##### RAW DATA #####
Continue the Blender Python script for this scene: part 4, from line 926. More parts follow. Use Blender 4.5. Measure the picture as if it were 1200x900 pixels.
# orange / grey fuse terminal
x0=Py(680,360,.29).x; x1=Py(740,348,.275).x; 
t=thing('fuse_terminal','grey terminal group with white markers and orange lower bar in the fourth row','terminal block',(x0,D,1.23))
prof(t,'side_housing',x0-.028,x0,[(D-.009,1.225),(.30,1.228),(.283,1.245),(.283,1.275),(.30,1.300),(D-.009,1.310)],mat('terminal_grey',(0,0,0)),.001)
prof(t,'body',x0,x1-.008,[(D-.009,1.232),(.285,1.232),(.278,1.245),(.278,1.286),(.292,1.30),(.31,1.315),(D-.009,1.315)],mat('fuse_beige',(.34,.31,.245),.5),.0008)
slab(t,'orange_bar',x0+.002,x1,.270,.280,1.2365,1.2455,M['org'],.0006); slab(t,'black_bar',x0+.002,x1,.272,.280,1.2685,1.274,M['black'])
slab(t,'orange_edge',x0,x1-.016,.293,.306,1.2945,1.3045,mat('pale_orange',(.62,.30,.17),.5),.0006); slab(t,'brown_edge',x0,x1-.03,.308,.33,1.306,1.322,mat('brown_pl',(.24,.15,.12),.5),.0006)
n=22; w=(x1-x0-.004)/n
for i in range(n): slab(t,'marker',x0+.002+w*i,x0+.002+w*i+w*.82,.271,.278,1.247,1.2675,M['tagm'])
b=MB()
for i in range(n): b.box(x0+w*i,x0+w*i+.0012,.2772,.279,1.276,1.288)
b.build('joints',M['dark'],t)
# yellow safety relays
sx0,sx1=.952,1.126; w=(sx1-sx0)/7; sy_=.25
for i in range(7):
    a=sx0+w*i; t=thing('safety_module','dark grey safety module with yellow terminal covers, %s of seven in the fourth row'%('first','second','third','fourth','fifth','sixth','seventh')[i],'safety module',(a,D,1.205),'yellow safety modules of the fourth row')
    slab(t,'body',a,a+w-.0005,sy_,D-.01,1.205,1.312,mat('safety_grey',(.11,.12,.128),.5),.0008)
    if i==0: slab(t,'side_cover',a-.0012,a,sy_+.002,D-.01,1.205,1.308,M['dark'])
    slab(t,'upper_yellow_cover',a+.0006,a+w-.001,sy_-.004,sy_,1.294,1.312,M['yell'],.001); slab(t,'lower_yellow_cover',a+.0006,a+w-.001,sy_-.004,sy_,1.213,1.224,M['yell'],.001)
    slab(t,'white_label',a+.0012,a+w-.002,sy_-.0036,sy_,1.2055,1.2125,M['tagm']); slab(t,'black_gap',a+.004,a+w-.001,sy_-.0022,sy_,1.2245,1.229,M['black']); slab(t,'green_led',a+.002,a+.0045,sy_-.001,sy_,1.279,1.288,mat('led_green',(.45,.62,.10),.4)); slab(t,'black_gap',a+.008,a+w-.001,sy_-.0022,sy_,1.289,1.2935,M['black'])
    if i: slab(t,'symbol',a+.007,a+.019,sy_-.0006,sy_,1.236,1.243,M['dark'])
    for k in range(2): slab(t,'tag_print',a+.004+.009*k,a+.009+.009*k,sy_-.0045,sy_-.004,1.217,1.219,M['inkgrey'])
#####
WHAT YOU NEED TO DO => Using the data above, output each line exactly.

FINISHED EXERCISE =>
Continue the Blender Python script for this scene: part 4, from line 926. More parts follow. Use Blender 4.5. Measure the picture as if it were 1200x900 pixels.
# orange / grey fuse terminal
x0=Py(680,360,.29).x; x1=Py(740,348,.275).x; 
t=thing('fuse_terminal','grey terminal group with white markers and orange lower bar in the fourth row','terminal block',(x0,D,1.23))
prof(t,'side_housing',x0-.028,x0,[(D-.009,1.225),(.30,1.228),(.283,1.245),(.283,1.275),(.30,1.300),(D-.009,1.310)],mat('terminal_grey',(0,0,0)),.001)
prof(t,'body',x0,x1-.008,[(D-.009,1.232),(.285,1.232),(.278,1.245),(.278,1.286),(.292,1.30),(.31,1.315),(D-.009,1.315)],mat('fuse_beige',(.34,.31,.245),.5),.0008)
slab(t,'orange_bar',x0+.002,x1,.270,.280,1.2365,1.2455,M['org'],.0006); slab(t,'black_bar',x0+.002,x1,.272,.280,1.2685,1.274,M['black'])
slab(t,'orange_edge',x0,x1-.016,.293,.306,1.2945,1.3045,mat('pale_orange',(.62,.30,.17),.5),.0006); slab(t,'brown_edge',x0,x1-.03,.308,.33,1.306,1.322,mat('brown_pl',(.24,.15,.12),.5),.0006)
n=22; w=(x1-x0-.004)/n
for i in range(n): slab(t,'marker',x0+.002+w*i,x0+.002+w*i+w*.82,.271,.278,1.247,1.2675,M['tagm'])
b=MB()
for i in range(n): b.box(x0+w*i,x0+w*i+.0012,.2772,.279,1.276,1.288)
b.build('joints',M['dark'],t)
# yellow safety relays
sx0,sx1=.952,1.126; w=(sx1-sx0)/7; sy_=.25
for i in range(7):
    a=sx0+w*i; t=thing('safety_module','dark grey safety module with yellow terminal covers, %s of seven in the fourth row'%('first','second','third','fourth','fifth','sixth','seventh')[i],'safety module',(a,D,1.205),'yellow safety modules of the fourth row')
    slab(t,'body',a,a+w-.0005,sy_,D-.01,1.205,1.312,mat('safety_grey',(.11,.12,.128),.5),.0008)
    if i==0: slab(t,'side_cover',a-.0012,a,sy_+.002,D-.01,1.205,1.308,M['dark'])
    slab(t,'upper_yellow_cover',a+.0006,a+w-.001,sy_-.004,sy_,1.294,1.312,M['yell'],.001); slab(t,'lower_yellow_cover',a+.0006,a+w-.001,sy_-.004,sy_,1.213,1.224,M['yell'],.001)
    slab(t,'white_label',a+.0012,a+w-.002,sy_-.0036,sy_,1.2055,1.2125,M['tagm']); slab(t,'black_gap',a+.004,a+w-.001,sy_-.0022,sy_,1.2245,1.229,M['black']); slab(t,'green_led',a+.002,a+.0045,sy_-.001,sy_,1.279,1.288,mat('led_green',(.45,.62,.10),.4)); slab(t,'black_gap',a+.008,a+w-.001,sy_-.0022,sy_,1.289,1.2935,M['black'])
    if i: slab(t,'symbol',a+.007,a+.019,sy_-.0006,sy_,1.236,1.243,M['dark'])
    for k in range(2): slab(t,'tag_print',a+.004+.009*k,a+.009+.009*k,sy_-.0045,sy_-.004,1.217,1.219,M['inkgrey'])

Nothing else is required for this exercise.